Hebrew and Judaism are taught on a voluntary basis to the Jewish children, which marks a distinct shift from the religious schools most Ugandans know. According to Fizomu, Christian schools require their students to convert to Christianity before they may attend. “This is our response to the missionary schools,” said Fizomu, who is Semei Kakungulu’s principal as well as a teacher of Hebrew and Judaism. “Hebrew and Judaism is not compulsory.”

According to Keki and Fizomu, the school has proved a model of tolerance and enlightenment. “Nobody fights the other because of religion,” Fizomu said. “There is respect for each other.” Sixty percent of the students are female, including some mothers who have gone back to school. Last year one of the married women became the first such Mbale woman to pass the entrance exams to go to college.

The school proved so successful that, more recently, the brothers added a kindergarten, the Hadassah Infant School, for children ages 3 to 8. So far Hadassah has about 50 children enrolled.

At the New York recording studio, Keki stepped into a sound booth and began singing in Hebrew while Fizomu sat intently playing a keyboard. The song had a rhythmic, East African beat.

“You know what they’re singing?” said Laura Wetzler, a musician and singer of Kabbalistic songs who hosted the brothers a few nights earlier at her home in the Berkshires. “Eyn Keloheynu” (“None Is Like Our God”), she said, naming the traditional synagogue hymn.
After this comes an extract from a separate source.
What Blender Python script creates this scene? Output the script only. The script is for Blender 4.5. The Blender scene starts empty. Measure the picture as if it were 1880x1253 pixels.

The brothers were raised in a musical family — their father was a musician and the spiritual leader of the Abayudaya — and they began raising money for Semei Kakulugulu by playing concerts and selling CDs in Uganda, including “Shalom Everybody Everywhere!”

The brothers exude an energy and creative zest that would make any Jewish mother proud.

Although they are still relatively young — Fizomu is 34, Keki will be 43 later this month — they have made their mark in Mbale. Keki recently was elected chairman of the sub-county of Namanyonyi.

Keki faced opposition from two Muslim politicians — one of whom tried to make the campaign about Keki’s Judaism. “He said, ‘Why do you elect him? He’s a Jew….’ Most Muslims didn’t listen to him.”

Keki is of medium height with dark skin and a scruffy beard. Fizomu is a head shorter than his brother and wore a colorful African vest and a white and purple yarmulke. “I made that,” said Keki of his brother’s yarmulke, with a smile.

In addition to being a politician, an educator and a musician, Keki is also a coffee farmer. As young men Keki and Fizomu practiced Judaism in secret under the regime of Idi Amin, which outlawed all religions other than Islam and Christianity. The number of Jews in Uganda fell from 3,000 to 600 during the dictator’s reign. In 1988, after the fall of Amin, Keki, Fizomu and their other brother, Aaron, were jailed for four days when they demanded the return of Abayudaya land that had been confiscated.

Keki and Fizomu have six brothers and sisters, and have large families of their own. Keki has nine children of his own and has adopted 21, 12 of them from parents who had AIDS; Fizomu has two children of his own and looks after six others.

The brothers have yet to visit Israel. They haven’t bothered applying for visas because, as was reported in the August 23 issue of the Forward, the requests of two of their fellow Abayudaya Jews were turned down.

According to Keki, the Israeli Interior Ministry doesn’t recognize their conversions because they were performed by Conservative rabbis. “We have failed to convince an Orthodox rabbi to come,” Keki said. Because their settlement is without electricity and running water, it has been a hard sell getting Orthodox rabbis to make the trip.

“We have a problem with the word ‘conversion,’” said Harriet Bograd, a friend of the brothers and treasurer of Kulanu, an organization that seeks to restore and repatriate to Israel communities that have historic ties to Judaism. “They have been living as Jews for three generations. It’s not conversion… it’s affirmation.”